I should have got up early the next day but, having no alarm clock, overslept and then finding what looked like storm clouds up on the ridge figured it was “no go.” After a while, however, the clouds disappeared, and I started off, well past the middle of the morning. It was a long grind all right and all above timberline, the last little white-barked pines disappearing not far beyond the camp. The trail was not well marked, and eventually I lost it climbing the wrong side of a big snow bank, which eventually I had to go up over to get to the main ridge. The footing was terrible because of all the loose volcanic debris, but I finally got to the summit 14,167´ top, 14,167 ft., in very windy conditions. There were clouds but no enough to worry about, though they spoiled the distant view. The most spectacular views were of Shasta itself, and I took as many pictures* as I dared allow myself. The wind was icy cold, so I didn’t linger around, but in spite of following the right trail all the way didn’t get back to Horse Camp until sunset again, which meant spending another night there. This time I had company, a soldier who had spent the previous night in the woods somewhere below the camp and had followed me all the way up the mountain but not apparently reaching the very top before coming down before me. A young couple turned up after dark, they like the soldier having brought nothing at all in the way of supplies, and I doubt if they ever got to the top the next day. The soldier and I got down in fine style, walking all the way back to town at a brisk pace. The forest just below Horse Camp is a fine belt of red fir, forests but below that the main timber belt has been seriously damaged by former fires, which on all all the lower slopes have, in fact, laid waste to the whole area. Plantings by the Forest Service have been extensive, but it was too early to see how they’d come through.

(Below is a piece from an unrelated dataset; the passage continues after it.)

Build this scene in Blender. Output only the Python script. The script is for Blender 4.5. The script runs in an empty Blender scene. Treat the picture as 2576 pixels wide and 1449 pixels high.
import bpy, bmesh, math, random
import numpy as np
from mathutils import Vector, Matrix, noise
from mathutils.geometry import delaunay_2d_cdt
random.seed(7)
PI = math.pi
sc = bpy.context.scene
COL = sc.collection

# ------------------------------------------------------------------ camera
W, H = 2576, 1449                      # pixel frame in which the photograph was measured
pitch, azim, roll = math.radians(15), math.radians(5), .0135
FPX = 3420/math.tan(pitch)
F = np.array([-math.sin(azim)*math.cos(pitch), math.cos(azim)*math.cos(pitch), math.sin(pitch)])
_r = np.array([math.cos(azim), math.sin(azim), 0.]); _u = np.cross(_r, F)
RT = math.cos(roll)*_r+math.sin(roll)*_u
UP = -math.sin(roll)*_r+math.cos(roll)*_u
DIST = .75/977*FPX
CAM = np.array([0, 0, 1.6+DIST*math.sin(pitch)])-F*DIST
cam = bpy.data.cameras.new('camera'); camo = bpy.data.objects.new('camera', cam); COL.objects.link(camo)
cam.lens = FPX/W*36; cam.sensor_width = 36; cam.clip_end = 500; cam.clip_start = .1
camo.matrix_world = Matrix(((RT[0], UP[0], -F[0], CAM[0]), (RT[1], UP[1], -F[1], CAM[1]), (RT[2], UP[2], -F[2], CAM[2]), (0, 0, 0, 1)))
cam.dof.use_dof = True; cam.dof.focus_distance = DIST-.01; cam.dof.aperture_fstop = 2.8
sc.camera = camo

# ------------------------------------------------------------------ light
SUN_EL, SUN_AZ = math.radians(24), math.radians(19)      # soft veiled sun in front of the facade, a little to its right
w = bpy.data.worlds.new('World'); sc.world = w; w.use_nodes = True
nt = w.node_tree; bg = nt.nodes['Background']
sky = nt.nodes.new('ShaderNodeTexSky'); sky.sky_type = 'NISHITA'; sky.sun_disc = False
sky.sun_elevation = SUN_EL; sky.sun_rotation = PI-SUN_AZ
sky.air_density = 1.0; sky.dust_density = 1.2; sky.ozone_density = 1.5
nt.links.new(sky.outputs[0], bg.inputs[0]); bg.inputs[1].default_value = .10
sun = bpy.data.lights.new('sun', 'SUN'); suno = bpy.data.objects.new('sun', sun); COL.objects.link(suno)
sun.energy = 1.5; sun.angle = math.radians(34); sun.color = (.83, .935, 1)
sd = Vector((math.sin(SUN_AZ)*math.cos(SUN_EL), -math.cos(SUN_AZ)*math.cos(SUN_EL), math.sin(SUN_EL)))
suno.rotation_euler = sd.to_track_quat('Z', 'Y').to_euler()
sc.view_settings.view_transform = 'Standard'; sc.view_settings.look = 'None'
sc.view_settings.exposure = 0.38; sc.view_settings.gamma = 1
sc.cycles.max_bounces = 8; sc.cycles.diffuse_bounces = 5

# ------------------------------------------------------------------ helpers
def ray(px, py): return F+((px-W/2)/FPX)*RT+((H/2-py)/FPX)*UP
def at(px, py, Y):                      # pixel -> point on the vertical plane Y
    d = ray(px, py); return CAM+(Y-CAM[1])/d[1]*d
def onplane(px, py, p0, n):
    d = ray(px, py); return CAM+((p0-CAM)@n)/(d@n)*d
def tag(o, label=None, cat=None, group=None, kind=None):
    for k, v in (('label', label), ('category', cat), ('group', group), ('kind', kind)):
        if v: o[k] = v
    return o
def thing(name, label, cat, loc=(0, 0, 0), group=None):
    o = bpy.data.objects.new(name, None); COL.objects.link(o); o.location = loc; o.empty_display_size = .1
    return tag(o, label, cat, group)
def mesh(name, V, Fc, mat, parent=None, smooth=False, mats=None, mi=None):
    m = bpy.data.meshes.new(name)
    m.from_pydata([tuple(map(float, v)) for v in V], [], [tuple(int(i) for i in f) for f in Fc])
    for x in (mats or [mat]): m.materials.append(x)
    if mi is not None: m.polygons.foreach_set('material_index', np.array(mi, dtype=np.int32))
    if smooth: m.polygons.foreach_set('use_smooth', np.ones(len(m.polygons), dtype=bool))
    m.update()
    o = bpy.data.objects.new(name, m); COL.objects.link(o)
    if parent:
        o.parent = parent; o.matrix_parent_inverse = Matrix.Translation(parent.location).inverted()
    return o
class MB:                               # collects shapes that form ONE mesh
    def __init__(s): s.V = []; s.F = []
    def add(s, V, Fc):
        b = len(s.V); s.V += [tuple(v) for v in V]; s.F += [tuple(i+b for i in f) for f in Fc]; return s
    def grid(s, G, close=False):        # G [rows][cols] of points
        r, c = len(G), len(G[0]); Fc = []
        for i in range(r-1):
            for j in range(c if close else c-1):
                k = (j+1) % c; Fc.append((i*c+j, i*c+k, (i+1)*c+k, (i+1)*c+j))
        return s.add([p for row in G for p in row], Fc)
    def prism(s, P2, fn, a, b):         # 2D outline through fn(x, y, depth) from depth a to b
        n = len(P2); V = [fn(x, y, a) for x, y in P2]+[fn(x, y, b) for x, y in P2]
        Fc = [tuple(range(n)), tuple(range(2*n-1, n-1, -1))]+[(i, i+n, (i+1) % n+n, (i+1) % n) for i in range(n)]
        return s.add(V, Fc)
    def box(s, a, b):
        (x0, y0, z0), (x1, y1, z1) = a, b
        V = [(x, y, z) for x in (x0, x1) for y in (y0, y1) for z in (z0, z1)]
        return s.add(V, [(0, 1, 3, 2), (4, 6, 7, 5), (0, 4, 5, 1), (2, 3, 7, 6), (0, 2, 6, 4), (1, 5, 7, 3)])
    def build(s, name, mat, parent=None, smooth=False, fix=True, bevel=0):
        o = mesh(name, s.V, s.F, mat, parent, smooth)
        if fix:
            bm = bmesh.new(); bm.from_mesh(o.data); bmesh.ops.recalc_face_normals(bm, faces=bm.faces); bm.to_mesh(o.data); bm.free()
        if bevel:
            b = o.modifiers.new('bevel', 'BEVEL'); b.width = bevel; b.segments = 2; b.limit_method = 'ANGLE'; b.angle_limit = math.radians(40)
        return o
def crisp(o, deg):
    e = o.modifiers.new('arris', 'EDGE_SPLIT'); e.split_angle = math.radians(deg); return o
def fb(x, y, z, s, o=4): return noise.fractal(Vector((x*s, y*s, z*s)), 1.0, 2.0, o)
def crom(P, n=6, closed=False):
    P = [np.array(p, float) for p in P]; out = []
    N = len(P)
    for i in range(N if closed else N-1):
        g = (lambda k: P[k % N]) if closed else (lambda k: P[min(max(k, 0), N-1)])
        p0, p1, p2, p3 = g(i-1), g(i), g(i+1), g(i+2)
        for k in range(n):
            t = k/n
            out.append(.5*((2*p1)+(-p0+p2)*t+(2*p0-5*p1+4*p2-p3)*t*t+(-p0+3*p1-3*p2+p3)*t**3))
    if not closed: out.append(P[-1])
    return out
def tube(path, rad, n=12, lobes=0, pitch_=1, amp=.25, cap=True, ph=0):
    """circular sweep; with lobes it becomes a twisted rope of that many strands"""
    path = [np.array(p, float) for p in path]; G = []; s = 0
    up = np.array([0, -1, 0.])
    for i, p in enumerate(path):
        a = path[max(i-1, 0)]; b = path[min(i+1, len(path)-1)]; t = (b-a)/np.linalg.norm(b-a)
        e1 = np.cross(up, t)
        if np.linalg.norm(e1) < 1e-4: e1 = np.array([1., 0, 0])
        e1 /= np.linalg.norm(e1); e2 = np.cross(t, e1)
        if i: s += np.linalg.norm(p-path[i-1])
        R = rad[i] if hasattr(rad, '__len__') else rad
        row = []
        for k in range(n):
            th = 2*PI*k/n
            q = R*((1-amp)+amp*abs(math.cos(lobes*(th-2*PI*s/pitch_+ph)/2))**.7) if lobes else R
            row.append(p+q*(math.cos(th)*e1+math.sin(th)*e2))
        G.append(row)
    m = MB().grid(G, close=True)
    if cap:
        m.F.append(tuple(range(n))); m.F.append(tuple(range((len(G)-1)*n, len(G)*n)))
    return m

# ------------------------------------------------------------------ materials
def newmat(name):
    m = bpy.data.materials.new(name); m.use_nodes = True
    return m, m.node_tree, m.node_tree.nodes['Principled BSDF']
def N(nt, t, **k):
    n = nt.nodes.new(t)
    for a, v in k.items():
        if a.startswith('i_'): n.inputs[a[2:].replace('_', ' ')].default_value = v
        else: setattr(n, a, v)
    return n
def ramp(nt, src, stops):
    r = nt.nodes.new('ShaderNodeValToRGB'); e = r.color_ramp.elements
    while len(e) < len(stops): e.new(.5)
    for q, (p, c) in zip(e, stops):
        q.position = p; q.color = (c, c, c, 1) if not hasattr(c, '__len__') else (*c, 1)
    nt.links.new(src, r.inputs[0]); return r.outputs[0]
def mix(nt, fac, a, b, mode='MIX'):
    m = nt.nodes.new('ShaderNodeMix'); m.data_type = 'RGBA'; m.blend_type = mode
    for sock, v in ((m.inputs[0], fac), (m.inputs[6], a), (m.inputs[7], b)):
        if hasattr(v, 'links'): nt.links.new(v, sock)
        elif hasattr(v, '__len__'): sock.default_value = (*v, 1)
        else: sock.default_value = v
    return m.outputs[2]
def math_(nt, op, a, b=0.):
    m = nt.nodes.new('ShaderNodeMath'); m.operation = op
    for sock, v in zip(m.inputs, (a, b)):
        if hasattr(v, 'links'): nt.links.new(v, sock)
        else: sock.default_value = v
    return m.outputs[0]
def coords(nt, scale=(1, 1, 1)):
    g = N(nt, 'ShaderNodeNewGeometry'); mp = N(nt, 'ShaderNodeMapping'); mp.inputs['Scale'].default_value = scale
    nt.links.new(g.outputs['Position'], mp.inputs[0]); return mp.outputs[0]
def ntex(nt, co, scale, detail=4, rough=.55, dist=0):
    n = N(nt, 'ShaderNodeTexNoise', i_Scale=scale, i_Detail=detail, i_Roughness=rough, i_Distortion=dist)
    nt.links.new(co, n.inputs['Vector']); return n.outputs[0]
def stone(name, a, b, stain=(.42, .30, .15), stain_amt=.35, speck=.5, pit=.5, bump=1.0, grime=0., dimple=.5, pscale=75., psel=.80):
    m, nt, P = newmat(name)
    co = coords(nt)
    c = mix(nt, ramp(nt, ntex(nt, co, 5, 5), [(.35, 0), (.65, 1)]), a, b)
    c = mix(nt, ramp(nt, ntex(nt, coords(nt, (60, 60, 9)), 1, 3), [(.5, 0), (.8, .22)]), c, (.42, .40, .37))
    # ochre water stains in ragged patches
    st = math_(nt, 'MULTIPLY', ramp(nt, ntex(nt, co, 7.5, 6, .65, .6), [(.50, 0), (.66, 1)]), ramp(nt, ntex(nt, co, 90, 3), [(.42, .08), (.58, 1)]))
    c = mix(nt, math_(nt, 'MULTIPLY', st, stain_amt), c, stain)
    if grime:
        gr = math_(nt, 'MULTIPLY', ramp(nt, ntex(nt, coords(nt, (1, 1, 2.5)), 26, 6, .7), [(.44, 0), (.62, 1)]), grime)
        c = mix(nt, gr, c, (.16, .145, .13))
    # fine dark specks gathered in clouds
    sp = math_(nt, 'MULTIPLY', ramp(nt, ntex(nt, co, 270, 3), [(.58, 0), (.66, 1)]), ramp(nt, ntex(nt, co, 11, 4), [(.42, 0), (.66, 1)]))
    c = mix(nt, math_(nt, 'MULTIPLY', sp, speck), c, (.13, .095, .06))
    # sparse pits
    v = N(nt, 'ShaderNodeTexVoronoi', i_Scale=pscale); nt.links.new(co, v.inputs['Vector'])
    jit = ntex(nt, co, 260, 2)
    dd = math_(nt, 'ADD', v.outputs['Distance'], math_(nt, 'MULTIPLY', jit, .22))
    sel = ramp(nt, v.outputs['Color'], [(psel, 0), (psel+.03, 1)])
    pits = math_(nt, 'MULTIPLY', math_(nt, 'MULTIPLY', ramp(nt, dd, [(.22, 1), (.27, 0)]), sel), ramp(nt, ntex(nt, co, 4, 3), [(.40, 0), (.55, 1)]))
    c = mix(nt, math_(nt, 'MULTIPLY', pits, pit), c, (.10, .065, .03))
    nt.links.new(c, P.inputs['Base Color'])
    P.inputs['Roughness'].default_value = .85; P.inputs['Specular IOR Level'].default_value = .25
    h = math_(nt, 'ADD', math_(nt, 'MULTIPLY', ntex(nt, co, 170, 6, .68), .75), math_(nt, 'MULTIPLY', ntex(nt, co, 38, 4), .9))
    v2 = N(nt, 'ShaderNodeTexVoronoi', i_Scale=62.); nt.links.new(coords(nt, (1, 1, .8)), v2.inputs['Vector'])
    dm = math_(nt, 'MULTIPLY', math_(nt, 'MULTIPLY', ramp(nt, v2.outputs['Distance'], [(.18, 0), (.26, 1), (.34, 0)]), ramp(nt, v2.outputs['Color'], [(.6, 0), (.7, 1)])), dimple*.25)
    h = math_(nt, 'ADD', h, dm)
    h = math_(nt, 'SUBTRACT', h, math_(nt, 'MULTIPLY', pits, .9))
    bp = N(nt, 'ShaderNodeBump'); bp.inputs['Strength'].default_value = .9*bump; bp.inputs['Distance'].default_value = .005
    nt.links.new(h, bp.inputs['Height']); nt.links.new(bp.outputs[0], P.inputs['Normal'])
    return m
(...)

Around San Francisco, not having had either a car or a bicycle, I had not been able to get around much except in the city, though I got up in the hills behind Oakland with the help of a bicycle hired at Lake Meritt and my own two feet for the steep places. Once or twice I had the feminine company of Lt.(j.g.) Leah H. Park, a Wave whom I saw a lot of that summer, especially in the evenings. Girls in uniform I had nothing against, in fact was all for them, though “Lee” and her friends drank too much to suit me, if not to excess, unlike so many Navy friends.

The Horace Grays, in San Francisco, were very nice to me, and on several occasions I slept in their guest room before a day off and even more often dining there.

Except for the shore-birding just south of Alameda, the bird situation around there was disappointing, but doubtless it would have been different if my cruising radius on the ground had been better.

* One came out well and eventually was enlarged to 11⨉14 or so.